PAUSE: We’ll talk about 1 and 2 as a class before moving on to 3.

3. Truel!
   A, B, C are in a 3-cornered paintball competition. A has the worst aim, hitting their target only 30% of the time. C is on-target 50% of the time, while B never misses. The players aim paintballs at targets of their choice in succession, in the order A, B, C until only 1 remains unstained.

   Let’s play! In doing so, make the following assumptions:
   • B and C never miss on purpose.
   • All attempts are independent.
   • If A doesn’t first aim a paintball at B, B won’t first aim a paintball at A (Same goes for C.)
   • If A aims at B and misses, B will try to aim at A on their turn. (Same goes for C.)

   Now that we’ve played, let’s think about the optimal strategy. Who should A aim at in their first shot: B, C, or the sky? The following property might come in handy: \[\sum_{i=0}^\infty r^i = 1 + r + r^2 + r^3 + \cdots = \frac{1}{1-r} \;\;\; \text{ for $0 < r < 1$}\] For example, if \(r = 0.5\):

   \[\sum_{i=0}^\infty 0.5^i = 1 + 0.5 + 0.25 + 0.125 + \cdots = \frac{1}{1-0.5} = 2\]

4. Extra practice: Independent \(\ne\) Disjoint
   NOTE: This exercise will appear on your next homework, so we won’t discuss as a class.
   Draw one card from a standard 52-card deck. Let \(A\) be the event that card is an ace. Let \(B\) be the event that the card is a heart.

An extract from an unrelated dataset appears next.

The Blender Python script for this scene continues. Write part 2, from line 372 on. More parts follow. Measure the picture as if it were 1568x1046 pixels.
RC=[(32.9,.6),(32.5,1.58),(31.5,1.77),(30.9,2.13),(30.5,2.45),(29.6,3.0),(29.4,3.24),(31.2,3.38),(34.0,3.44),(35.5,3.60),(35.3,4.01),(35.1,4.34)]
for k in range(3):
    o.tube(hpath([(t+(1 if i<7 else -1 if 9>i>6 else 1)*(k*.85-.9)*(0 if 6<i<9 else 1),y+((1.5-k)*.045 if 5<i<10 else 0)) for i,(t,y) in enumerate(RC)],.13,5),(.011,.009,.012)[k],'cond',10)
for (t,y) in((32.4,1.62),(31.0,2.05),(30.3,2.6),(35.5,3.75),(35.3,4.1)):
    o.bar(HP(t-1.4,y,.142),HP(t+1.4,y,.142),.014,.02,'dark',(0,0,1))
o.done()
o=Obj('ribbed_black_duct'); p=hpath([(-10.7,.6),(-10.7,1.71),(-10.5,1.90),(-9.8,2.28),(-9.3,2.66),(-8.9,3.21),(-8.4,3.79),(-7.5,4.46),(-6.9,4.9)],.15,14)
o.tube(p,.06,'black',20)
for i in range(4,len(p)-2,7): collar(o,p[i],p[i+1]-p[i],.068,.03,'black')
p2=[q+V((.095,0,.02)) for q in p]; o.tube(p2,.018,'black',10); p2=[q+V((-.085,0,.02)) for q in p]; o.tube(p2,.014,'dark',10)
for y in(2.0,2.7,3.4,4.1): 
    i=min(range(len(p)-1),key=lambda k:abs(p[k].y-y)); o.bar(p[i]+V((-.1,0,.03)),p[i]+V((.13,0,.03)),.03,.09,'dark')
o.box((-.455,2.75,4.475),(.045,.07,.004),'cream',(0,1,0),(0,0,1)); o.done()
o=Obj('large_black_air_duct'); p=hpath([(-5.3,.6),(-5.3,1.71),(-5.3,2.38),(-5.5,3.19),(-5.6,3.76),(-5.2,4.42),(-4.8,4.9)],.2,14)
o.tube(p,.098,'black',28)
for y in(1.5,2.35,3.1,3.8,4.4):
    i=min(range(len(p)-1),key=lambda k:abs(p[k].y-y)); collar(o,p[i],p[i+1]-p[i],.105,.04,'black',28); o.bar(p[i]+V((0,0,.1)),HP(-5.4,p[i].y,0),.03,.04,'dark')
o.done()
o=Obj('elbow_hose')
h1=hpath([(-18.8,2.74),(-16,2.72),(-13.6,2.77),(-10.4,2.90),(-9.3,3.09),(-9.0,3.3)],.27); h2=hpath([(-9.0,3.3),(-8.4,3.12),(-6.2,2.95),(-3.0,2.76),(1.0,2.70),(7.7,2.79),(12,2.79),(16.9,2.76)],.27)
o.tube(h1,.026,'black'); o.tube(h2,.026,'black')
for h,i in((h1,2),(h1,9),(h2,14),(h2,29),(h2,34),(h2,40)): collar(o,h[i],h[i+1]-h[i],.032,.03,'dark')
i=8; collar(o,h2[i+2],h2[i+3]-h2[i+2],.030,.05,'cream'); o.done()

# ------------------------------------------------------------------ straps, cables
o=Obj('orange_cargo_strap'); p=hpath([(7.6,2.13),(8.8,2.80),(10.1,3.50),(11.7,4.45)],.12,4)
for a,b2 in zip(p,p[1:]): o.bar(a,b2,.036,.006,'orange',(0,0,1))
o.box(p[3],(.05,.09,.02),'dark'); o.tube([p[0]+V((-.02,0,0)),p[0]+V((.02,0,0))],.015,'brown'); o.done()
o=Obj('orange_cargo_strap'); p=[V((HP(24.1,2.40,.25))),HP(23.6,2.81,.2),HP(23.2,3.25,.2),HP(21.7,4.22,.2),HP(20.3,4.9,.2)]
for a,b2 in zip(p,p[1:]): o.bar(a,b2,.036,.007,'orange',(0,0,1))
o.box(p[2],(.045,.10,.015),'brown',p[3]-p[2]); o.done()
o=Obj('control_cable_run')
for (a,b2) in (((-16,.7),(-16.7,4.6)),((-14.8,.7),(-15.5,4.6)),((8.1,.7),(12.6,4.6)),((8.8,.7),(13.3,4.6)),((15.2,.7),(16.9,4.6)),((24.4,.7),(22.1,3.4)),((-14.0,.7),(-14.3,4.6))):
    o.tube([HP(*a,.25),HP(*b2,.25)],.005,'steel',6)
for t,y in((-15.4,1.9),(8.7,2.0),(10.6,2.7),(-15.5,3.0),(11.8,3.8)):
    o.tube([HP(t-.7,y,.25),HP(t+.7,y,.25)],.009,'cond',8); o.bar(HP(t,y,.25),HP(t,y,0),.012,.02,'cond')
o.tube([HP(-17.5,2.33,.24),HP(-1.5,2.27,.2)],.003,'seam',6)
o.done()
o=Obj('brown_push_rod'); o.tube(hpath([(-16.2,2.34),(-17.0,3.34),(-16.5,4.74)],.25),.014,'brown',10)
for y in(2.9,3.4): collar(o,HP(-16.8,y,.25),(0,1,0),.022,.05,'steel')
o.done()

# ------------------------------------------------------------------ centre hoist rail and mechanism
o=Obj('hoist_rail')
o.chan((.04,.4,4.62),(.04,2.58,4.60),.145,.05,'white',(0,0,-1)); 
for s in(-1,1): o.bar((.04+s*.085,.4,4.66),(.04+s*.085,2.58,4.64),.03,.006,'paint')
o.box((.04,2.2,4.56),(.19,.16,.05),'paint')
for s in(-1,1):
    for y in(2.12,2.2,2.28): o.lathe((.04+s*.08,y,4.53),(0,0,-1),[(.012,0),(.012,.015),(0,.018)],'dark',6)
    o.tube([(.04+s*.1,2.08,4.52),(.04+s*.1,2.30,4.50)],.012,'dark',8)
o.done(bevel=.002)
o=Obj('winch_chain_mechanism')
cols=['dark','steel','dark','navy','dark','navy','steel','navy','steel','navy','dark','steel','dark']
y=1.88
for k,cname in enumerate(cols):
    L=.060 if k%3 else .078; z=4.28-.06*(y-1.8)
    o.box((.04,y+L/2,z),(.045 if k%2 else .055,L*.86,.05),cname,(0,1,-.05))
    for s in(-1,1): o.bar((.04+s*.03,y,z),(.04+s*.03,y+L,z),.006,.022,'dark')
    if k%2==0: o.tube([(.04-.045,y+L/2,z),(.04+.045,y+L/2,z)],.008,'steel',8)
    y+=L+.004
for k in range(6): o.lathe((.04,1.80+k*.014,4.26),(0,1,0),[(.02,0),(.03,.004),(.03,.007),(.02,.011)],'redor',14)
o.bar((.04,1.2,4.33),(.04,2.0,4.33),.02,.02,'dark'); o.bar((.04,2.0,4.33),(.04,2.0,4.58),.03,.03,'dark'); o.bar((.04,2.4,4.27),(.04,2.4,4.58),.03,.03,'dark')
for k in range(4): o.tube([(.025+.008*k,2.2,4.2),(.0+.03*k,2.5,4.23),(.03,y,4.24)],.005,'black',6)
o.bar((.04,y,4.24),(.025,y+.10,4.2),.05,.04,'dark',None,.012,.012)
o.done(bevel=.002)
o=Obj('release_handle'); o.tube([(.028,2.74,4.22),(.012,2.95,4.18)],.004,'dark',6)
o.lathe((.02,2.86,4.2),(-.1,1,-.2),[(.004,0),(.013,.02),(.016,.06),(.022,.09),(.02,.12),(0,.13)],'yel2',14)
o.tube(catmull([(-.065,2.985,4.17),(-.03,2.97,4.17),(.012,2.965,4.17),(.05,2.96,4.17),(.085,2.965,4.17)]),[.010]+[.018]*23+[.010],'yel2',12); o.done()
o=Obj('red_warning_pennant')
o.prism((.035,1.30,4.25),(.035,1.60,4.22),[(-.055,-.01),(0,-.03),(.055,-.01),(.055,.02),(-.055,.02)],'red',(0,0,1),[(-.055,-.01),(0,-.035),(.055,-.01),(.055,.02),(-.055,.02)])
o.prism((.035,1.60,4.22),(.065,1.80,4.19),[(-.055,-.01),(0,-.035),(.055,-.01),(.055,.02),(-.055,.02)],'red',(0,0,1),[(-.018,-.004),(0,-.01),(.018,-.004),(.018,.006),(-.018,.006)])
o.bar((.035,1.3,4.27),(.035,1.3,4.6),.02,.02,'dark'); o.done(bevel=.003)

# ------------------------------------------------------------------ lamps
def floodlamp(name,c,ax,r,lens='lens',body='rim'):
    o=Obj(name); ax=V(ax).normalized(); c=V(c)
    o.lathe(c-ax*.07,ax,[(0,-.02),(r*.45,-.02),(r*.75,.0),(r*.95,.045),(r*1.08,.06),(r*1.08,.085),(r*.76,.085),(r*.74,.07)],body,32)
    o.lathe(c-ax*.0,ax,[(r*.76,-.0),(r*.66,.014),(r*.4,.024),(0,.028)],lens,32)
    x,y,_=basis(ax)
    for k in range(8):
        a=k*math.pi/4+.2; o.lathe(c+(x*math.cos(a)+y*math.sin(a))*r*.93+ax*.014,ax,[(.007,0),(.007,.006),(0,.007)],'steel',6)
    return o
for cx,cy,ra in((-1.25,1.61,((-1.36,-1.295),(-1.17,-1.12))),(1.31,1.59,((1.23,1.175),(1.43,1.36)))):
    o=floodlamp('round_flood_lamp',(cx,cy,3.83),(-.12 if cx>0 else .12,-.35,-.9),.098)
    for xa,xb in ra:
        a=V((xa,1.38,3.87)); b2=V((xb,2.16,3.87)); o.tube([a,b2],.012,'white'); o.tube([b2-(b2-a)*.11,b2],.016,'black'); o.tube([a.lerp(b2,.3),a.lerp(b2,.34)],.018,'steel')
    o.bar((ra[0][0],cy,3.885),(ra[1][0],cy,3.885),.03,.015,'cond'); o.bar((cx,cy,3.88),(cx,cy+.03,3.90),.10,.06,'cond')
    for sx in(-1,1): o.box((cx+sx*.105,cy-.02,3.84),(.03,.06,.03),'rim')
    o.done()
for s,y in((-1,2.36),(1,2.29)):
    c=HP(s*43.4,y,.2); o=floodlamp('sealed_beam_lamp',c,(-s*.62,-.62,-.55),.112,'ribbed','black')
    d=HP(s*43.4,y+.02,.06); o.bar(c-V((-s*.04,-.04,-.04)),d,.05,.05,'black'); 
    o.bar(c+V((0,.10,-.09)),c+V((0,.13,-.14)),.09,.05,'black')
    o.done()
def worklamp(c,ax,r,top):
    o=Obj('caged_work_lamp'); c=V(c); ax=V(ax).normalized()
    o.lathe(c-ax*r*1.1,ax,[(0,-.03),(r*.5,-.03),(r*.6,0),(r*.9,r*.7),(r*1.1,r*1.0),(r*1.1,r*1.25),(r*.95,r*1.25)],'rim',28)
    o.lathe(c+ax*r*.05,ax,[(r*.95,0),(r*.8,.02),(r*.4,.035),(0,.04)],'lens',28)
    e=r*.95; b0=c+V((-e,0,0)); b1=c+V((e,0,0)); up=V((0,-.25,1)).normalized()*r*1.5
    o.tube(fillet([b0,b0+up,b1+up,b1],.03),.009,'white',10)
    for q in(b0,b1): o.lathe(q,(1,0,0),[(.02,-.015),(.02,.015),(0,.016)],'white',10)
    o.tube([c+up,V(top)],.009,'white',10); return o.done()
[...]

   1. Are \(A\) and \(B\) disjoint events? Provide evidence.
   2. Are \(A\) and \(B\) independent events? Provide evidence.
   3. In general, prove the following: If \(A\) and \(B\) are disjoint and \(P(A)>0\), \(P(B)>0\), then \(A\) and \(B\) are dependent (not independent).
   4. In words, provide an intuitive explanation of why disjoint events are not independent.